Seven Already?
I haven't seen my mom in seven years. Seven years and one week. But who's counting. I don't actually count the weeks, but I just happen to know.
I also know it's getting easier because it was only just today that I realized July 19th was coming up. That's huge progress. It used to be, "Hi, my name is Karin and my mother is dead." A big black line separating life as I had known it, from living hell. Five years ago I was actually required to go to a company picnic on July 19th and have fun, damn it. It was agony. So, for her death date to kind of sneak up on me like that; it's a big deal. A good sign.
This is the last picture of her. Everyone was gathered at her house for a party--having fun. She died about 12 hours later. Then everyone gathered there again the next day--ever so much less fun. She lived 60 years, 4 months and 15 days. But who's counting.
I miss you, Ma. I love you so much.
3 Comments:
It's so powerful to see someone's picture and then read: "She died about 12 hours later."

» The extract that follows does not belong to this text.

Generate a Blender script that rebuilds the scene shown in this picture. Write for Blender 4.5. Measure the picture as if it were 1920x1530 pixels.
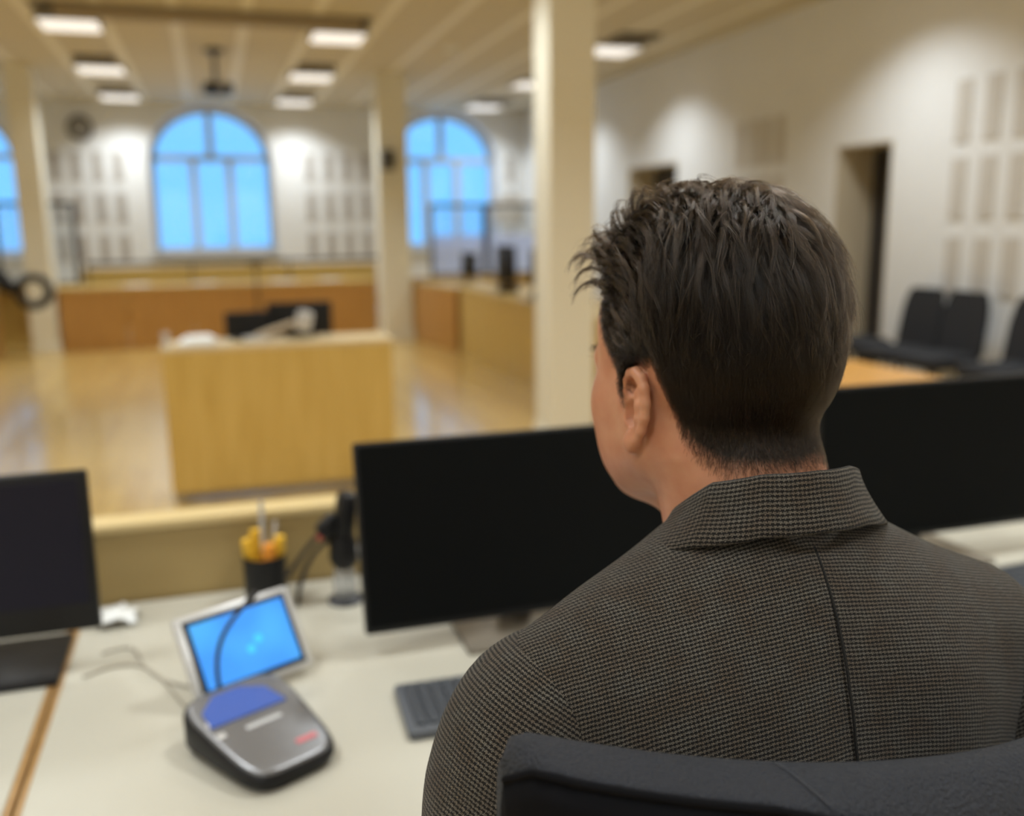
import bpy, bmesh, math, random
import numpy as np
from mathutils import Matrix, Vector
from mathutils.geometry import tessellate_polygon

random.seed(7)
rng = np.random.default_rng(11)
scene = bpy.context.scene
COL = scene.collection
for o in list(bpy.data.objects):
    bpy.data.objects.remove(o, do_unlink=True)

# ------------------------------------------------------------------ camera
F_PX = 1750.0
EYE = 1.42
PITCH, ROLL, YAW = math.radians(-11.06), math.radians(-0.65), math.radians(-17.53)
cam_data = bpy.data.cameras.new('camera')
cam_data.sensor_fit = 'HORIZONTAL'
cam_data.sensor_width = 36.0
cam_data.lens = 36.0 * F_PX / 1920.0
cam_data.clip_start = 0.02
cam_data.clip_end = 200
cam_data.dof.use_dof = True
cam_data.dof.focus_distance = 0.59
cam_data.dof.aperture_fstop = 3.4
cam_data.dof.aperture_blades = 0
cam = bpy.data.objects.new('camera', cam_data)
cam.matrix_world = (Matrix.Translation((0, 0, EYE)) @ Matrix.Rotation(YAW, 4, 'Z')
                    @ Matrix.Rotation(math.pi / 2 + PITCH, 4, 'X') @ Matrix.Rotation(ROLL, 4, 'Z'))
COL.objects.link(cam)
scene.camera = cam

# ------------------------------------------------------------------ sky and exposure
world = bpy.data.worlds.new('twilight_sky')
scene.world = world
world.use_nodes = True
wn = world.node_tree.nodes
wn['Background'].inputs['Color'].default_value = (0.17, 0.53, 1.0, 1)
wn['Background'].inputs['Strength'].default_value = 1.5
scene.view_settings.view_transform = 'Standard'
scene.view_settings.look = 'None'
scene.view_settings.gamma = 1.0
scene.view_settings.use_curve_mapping = False
scene.view_settings.exposure = 0.0
LAMP_WATTS = 20.5
LAMP_SPREAD = 124
LAMP_COLOR = (0.93, 0.985, 1.0)
scene.cycles.max_bounces = 4
scene.cycles.diffuse_bounces = 3
scene.cycles.glossy_bounces = 2
scene.cycles.use_adaptive_sampling = True
scene.cycles.adaptive_threshold = 0.07
scene.cycles.adaptive_min_samples = 16
scene.cycles.transparent_max_bounces = 12
scene.cycles.sample_clamp_indirect = 6.0
scene.cycles.use_denoising = True

# ------------------------------------------------------------------ helpers
def tag(o, label=None, cat=None, group=None, kind=None):
    if label: o['label'] = label
    if cat: o['category'] = cat
    if group: o['group'] = group
    if kind: o['kind'] = kind
    return o

def link(o, parent=None):
    COL.objects.link(o)
    if parent is not None:
        o.parent = parent
    return o

def empty(name, loc=(0, 0, 0), rz=0.0, label=None, cat=None, group=None, kind=None):
    o = bpy.data.objects.new(name, None)
    o.location = loc
    o.rotation_euler = (0, 0, rz)
    o.empty_display_size = 0.1
    link(o)
    return tag(o, label, cat, group, kind)

def mesh_obj(name, verts, faces, mat, parent=None, smooth=False):
    me = bpy.data.meshes.new(name)
    me.from_pydata([tuple(map(float, v)) for v in verts] if not isinstance(verts, np.ndarray) else verts.tolist(), [],
                   faces if not isinstance(faces, np.ndarray) else faces.tolist())
    me.update()
    if smooth:
        me.shade_smooth()
    if mat: me.materials.append(mat)
    o = bpy.data.objects.new(name, me)
    return link(o, parent)

class MB:
    """collects simple shapes; build() links them as one mesh object"""
    def __init__(self):
        self.bm = bmesh.new()
    def box(self, c, s, rot=None, bevel=0.0, seg=2):
        m = Matrix.Translation(c)
        if rot is not None: m = m @ (rot.to_4x4() if not isinstance(rot, Matrix) or len(rot) != 4 else rot)
        m = m @ Matrix.Diagonal((s[0], s[1], s[2], 1))
        tmp = bmesh.new()
        bmesh.ops.create_cube(tmp, size=1.0, matrix=m)
        if bevel > 0:
            bmesh.ops.bevel(tmp, geom=list(tmp.edges), offset=bevel, segments=seg, profile=0.5, affect='EDGES')
        self._merge(tmp)
        return self
    def _merge(self, tmp):
        me = bpy.data.meshes.new('tmp'); tmp.to_mesh(me); tmp.free()
        self.bm.from_mesh(me); bpy.data.meshes.remove(me)
    def cyl(self, a, b, r0, r1=None, seg=20, caps=True):
        if r1 is None: r1 = r0
        a, b = Vector(a), Vector(b)
        d = b - a
        q = d.to_track_quat('Z', 'Y').to_matrix().to_4x4()
        tmp = bmesh.new()
        bmesh.ops.create_cone(tmp, cap_ends=caps, segments=seg, radius1=r0, radius2=r1, depth=d.length,
                              matrix=Matrix.Translation((a + b) / 2) @ q)
        self._merge(tmp)
        return self
    def tube(self, pts, r, seg=10):
        v, f = sweep(pts, r if hasattr(r, '__len__') else [r] * len(pts), seg)
        base = [self.bm.verts.new(p) for p in v]
        for q in f:
            try: self.bm.faces.new([base[i] for i in q])
            except ValueError: pass
        return self
    def lathe(self, prof, c=(0, 0, 0), seg=28):
        rings = []
        for r, z in prof:
            rings.append([self.bm.verts.new((c[0] + r * math.cos(2 * math.pi * k / seg), c[1] + r * math.sin(2 * math.pi * k / seg), c[2] + z)) for k in range(seg)])
        for a, b in zip(rings, rings[1:]):
            for k in range(seg):
                self.bm.faces.new((a[k], a[(k + 1) % seg], b[(k + 1) % seg], b[k]))
        if prof[0][0] > 1e-5: self.bm.faces.new(list(reversed(rings[0])))
        if prof[-1][0] > 1e-5: self.bm.faces.new(rings[-1])
        return self
    def poly(self, pts):
        self.bm.faces.new([self.bm.verts.new(p) for p in pts])
        return self
    def prism(self, pts, ext):
        """closed prism: polygon pts pushed by ext"""
        ext = Vector(ext)
        a = [self.bm.verts.new(p) for p in pts]
        b = [self.bm.verts.new(Vector(p) + ext) for p in pts]
        n = len(pts)
        self.bm.faces.new(list(reversed(a))); self.bm.faces.new(b)
        for i in range(n):
            self.bm.faces.new((a[i], a[(i + 1) % n], b[(i + 1) % n], b[i]))
        return self
    def build(self, name, mat, parent=None, smooth=False, angle=40):
        bmesh.ops.recalc_face_normals(self.bm, faces=list(self.bm.faces))
        me = bpy.data.meshes.new(name)
        self.bm.to_mesh(me); self.bm.free()
        if mat: me.materials.append(mat)
        if smooth:
            me.shade_smooth()
            try: me.set_sharp_from_angle(angle=math.radians(angle))
            except Exception: pass
        return link(bpy.data.objects.new(name, me), parent)

def sweep(pts, radii, seg=12, closed_caps=True):
    pts = [Vector(p) for p in pts]
    v, f = [], []
    n = len(pts)
    t0 = (pts[1] - pts[0]).normalized()
    up = Vector((0, 0, 1)) if abs(t0.z) < 0.9 else Vector((0, 1, 0))
    side = t0.cross(up).normalized()
    for i in range(n):
        t = (pts[min(i + 1, n - 1)] - pts[max(i - 1, 0)]).normalized()
        side = (side - t * side.dot(t)).normalized()
        nn = t.cross(side)
        for k in range(seg):
            a = 2 * math.pi * k / seg
            v.append(pts[i] + (side * math.cos(a) + nn * math.sin(a)) * radii[i])
    for i in range(n - 1):
        for k in range(seg):
            f.append((i * seg + k, i * seg + (k + 1) % seg, (i + 1) * seg + (k + 1) % seg, (i + 1) * seg + k))
    if closed_caps:
        f.append(tuple(reversed(range(seg)))); f.append(tuple(range((n - 1) * seg, n * seg)))
    return v, f

def bez(p0, p1, p2, p3, n=14):
    p0, p1, p2, p3 = map(Vector, (p0, p1, p2, p3))
    out = []
    for i in range(n):
        t = i / (n - 1)
        out.append(p0 * (1 - t) ** 3 + p1 * 3 * t * (1 - t) ** 2 + p2 * 3 * t * t * (1 - t) + p3 * t ** 3)
    return out

def rot(axis, deg):
    return Matrix.Rotation(math.radians(deg), 4, axis)

def copy_thing(src, loc, rz, label=None):
    r = src.copy(); COL.objects.link(r); r.location = loc; r.rotation_euler = (0, 0, rz)
    if label: r['label'] = label
    for ch in list(src.children):
        c = ch.copy(); COL.objects.link(c); c.parent = r
        for g in list(ch.children):
            d = g.copy(); COL.objects.link(d); d.parent = c
    return r

def wall_holes(name, to3, outer, holes, depth, mat, parent=None):
    """a wall slab of its thickness with openings: outer/holes are 2D loops, to3(u, v, d) maps to the room"""
    loops = [outer] + holes
    tess = tessellate_polygon([[Vector((u, v, 0)) for u, v in lp] for lp in loops])
    flat = [p for lp in loops for p in lp]
    n = len(flat)
    verts = [to3(u, v, 0) for u, v in flat] + [to3(u, v, depth) for u, v in flat]
    faces = [tuple(t) for t in tess] + [tuple(i + n for i in reversed(t)) for t in tess]
    s = 0
    for lp in loops:
        m = len(lp)
        for i in range(m):
            a, b = s + i, s + (i + 1) % m
            faces.append((a, b, b + n, a + n))
        s += m
    o = mesh_obj(name, verts, faces, mat, parent)
    bm = bmesh.new(); bm.from_mesh(o.data); bmesh.ops.recalc_face_normals(bm, faces=list(bm.faces)); bm.to_mesh(o.data); bm.free()
    return o

# ------------------------------------------------------------------ materials
def nt(mat):
    return mat.node_tree.nodes, mat.node_tree.links

def mat(name, color, rough=0.5, metal=0.0, spec=0.5, coat=0.0, noise=0.0, nscale=8.0, bump=0.0, bscale=60.0, emit=None, estr=0.0, stretch=None, trans=0.0, sheen=0.0):
    m = bpy.data.materials.new(name); m.use_nodes = True
    n, l = nt(m); b = n['Principled BSDF']
    b.inputs['Base Color'].default_value = (*color, 1)
    b.inputs['Roughness'].default_value = rough
    b.inputs['Metallic'].default_value = metal
    b.inputs['Specular IOR Level'].default_value = spec
    b.inputs['Coat Weight'].default_value = coat
    b.inputs['Transmission Weight'].default_value = trans
    b.inputs['Sheen Weight'].default_value = sheen
    if emit:
        m.cycles.emission_sampling = 'NONE' if name == 'lamp_diffuser' else 'AUTO'
        b.inputs['Emission Color'].default_value = (*emit, 1); b.inputs['Emission Strength'].default_value = estr
    tc = n.new('ShaderNodeTexCoord'); mp = n.new('ShaderNodeMapping')
    l.new(tc.outputs['Object'], mp.inputs['Vector'])
    if stretch: mp.inputs['Scale'].default_value = stretch
    if noise > 0:
        t = n.new('ShaderNodeTexNoise'); t.inputs['Scale'].default_value = nscale; t.inputs['Detail'].default_value = 4
        l.new(mp.outputs[0], t.inputs['Vector'])
        r = n.new('ShaderNodeMapRange'); r.inputs['From Min'].default_value = 0.3; r.inputs['From Max'].default_value = 0.7
        r.inputs['To Min'].default_value = 1 - noise; r.inputs['To Max'].default_value = 1 + noise
        l.new(t.outputs['Fac'], r.inputs['Value'])
        mx = n.new('ShaderNodeVectorMath'); mx.operation = 'SCALE'
        mx.inputs[0].default_value = color
        l.new(r.outputs[0], mx.inputs['Scale']); l.new(mx.outputs[0], b.inputs['Base Color'])
    if bump > 0:
        t = n.new('ShaderNodeTexNoise'); t.inputs['Scale'].default_value = bscale; t.inputs['Detail'].default_value = 3
        l.new(mp.outputs[0], t.inputs['Vector'])
        bp = n.new('ShaderNodeBump'); bp.inputs['Strength'].default_value = bump; bp.inputs['Distance'].default_value = 0.01
        l.new(t.outputs['Fac'], bp.inputs['Height']); l.new(bp.outputs[0], b.inputs['Normal'])
    return m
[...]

I'm so glad you are coming to peace with your mom's death; that you can think of her, and treasure your memories with her, but live in her light instead of in the shadow of her death.
5:26 PM
Thanks. That means a lot to me.
5:59 PM
Thanks for stopping by my blog(s). Stop by any time. I'm trying to get better at updating, but sometimes life gets in the way. Plus, it's always nice to meet a friend of Bethie's.